Sorry but anyone who believes Israel is being pressured is highly naive. West supports the deterrence of Israel.

RE: “Syrian chemical weapons deal puts pressure on Israel to sign weapons treaties”

MY COMMENT: If Obama asks the Israelis to ratify the chemical weapons treaty, who are they to refuse?!?! [LOL]

RECENTLY IN THE NEWS:

[EXCERPT] . . . “It is a major dilemma, what Israel should do on the Hill,” a senior Israeli official said Monday, speaking on the condition of anonymity because of a dictate from Mr. Netanyahu not to discuss the Syria situation publicly. “We don’t want to be identified with pressing for a strike. This is not for us — we don’t want anybody to think this is for us,” the official said. “But if the president asks us for assistance, who are we to refuse?” . . .

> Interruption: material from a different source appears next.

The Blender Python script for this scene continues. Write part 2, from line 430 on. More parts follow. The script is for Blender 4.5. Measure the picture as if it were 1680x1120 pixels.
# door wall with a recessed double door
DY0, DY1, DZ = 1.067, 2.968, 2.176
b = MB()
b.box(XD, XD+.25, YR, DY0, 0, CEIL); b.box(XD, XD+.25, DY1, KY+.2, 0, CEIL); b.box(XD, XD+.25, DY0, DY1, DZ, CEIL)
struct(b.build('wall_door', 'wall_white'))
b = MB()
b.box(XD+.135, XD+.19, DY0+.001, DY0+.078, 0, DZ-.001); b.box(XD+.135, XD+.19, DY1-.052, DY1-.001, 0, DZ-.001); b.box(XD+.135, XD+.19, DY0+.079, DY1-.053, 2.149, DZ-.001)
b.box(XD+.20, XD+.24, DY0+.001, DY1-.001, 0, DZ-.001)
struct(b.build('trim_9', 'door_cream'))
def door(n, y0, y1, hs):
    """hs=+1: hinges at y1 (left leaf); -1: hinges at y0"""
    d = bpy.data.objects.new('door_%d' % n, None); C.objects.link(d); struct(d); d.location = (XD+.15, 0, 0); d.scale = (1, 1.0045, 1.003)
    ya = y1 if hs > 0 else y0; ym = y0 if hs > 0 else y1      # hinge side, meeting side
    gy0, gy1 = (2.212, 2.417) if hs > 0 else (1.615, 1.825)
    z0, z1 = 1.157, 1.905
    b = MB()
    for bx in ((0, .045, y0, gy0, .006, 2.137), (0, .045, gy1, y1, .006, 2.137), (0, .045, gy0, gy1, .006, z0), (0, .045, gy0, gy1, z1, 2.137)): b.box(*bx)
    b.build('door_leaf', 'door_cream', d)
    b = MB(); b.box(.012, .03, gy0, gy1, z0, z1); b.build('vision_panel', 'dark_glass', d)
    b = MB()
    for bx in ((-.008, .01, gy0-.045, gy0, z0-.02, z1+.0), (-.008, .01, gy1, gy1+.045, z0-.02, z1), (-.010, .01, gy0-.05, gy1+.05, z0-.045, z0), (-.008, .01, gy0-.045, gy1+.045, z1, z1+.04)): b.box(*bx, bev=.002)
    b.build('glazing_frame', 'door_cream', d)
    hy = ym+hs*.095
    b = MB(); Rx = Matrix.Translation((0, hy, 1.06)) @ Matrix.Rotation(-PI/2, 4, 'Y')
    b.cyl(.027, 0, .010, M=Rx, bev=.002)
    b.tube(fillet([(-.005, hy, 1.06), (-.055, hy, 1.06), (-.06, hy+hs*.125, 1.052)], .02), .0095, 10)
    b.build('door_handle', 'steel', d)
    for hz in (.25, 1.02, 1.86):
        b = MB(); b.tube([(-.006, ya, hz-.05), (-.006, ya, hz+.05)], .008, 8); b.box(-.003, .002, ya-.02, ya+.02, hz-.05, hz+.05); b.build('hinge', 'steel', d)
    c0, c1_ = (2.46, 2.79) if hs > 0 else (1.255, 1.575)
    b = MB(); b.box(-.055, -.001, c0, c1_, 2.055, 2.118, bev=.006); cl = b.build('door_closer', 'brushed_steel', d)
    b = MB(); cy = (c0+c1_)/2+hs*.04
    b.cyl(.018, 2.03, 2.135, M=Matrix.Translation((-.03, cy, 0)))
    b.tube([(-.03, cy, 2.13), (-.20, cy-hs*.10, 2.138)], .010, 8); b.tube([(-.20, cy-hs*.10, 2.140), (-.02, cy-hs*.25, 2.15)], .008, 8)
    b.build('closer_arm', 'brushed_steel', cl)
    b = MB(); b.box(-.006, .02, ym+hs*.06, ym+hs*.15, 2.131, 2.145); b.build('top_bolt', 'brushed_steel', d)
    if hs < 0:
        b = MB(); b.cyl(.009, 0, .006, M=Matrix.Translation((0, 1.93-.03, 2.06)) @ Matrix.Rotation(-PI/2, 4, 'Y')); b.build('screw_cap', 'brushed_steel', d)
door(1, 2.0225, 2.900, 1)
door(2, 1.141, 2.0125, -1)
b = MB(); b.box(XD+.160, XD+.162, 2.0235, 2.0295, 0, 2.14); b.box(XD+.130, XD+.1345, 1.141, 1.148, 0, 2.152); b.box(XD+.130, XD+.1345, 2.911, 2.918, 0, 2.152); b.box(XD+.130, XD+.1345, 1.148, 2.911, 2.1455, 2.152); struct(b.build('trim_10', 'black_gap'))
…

SOURCE – http://www.nytimes.com/2013/09/10/world/middleeast/lobbying-group-for-israel-to-press-congress-on-syria.html?_r=0

the loathsome Michael Oren in the JP:

“The initial message about the Syrian issue was that we always wanted [President] Bashar Assad to go, we always preferred the bad guys who weren’t backed by Iran to the bad guys who were backed by Iran,” he said.

This was the case, he said, even if the other “bad guys” were affiliated to al-Qaida.

“We understand that they are pretty bad guys,” he said, adding that this designation did not apply to everyone in the Syrian opposition. “Still, the greatest danger to Israel is by the strategic arc that extends from Tehran, to Damascus to Beirut. And we saw the Assad regime as the keystone in that arc. That is a position we had well before the outbreak of hostilities in Syria. With the outbreak of hostilities we continued to want Assad to go.”

Amid reports that Assad may be moving some of his chemical weapons arsenal out of the country, Oren reiterated Israel’s position that it will not tolerate attempts to transfer these arms – or game changing weapons – to Hezbollah.

“The chemical weapons were an American red line, it wasn’t an Israel red line,” Oren said. “Our red line was that if Iran and Syria try to convey chemical weapons or game changing weaponry to Hezbollah or other terrorist organizations, that Israel would not remain passive. We were prepared to stand by the red line, and still are.”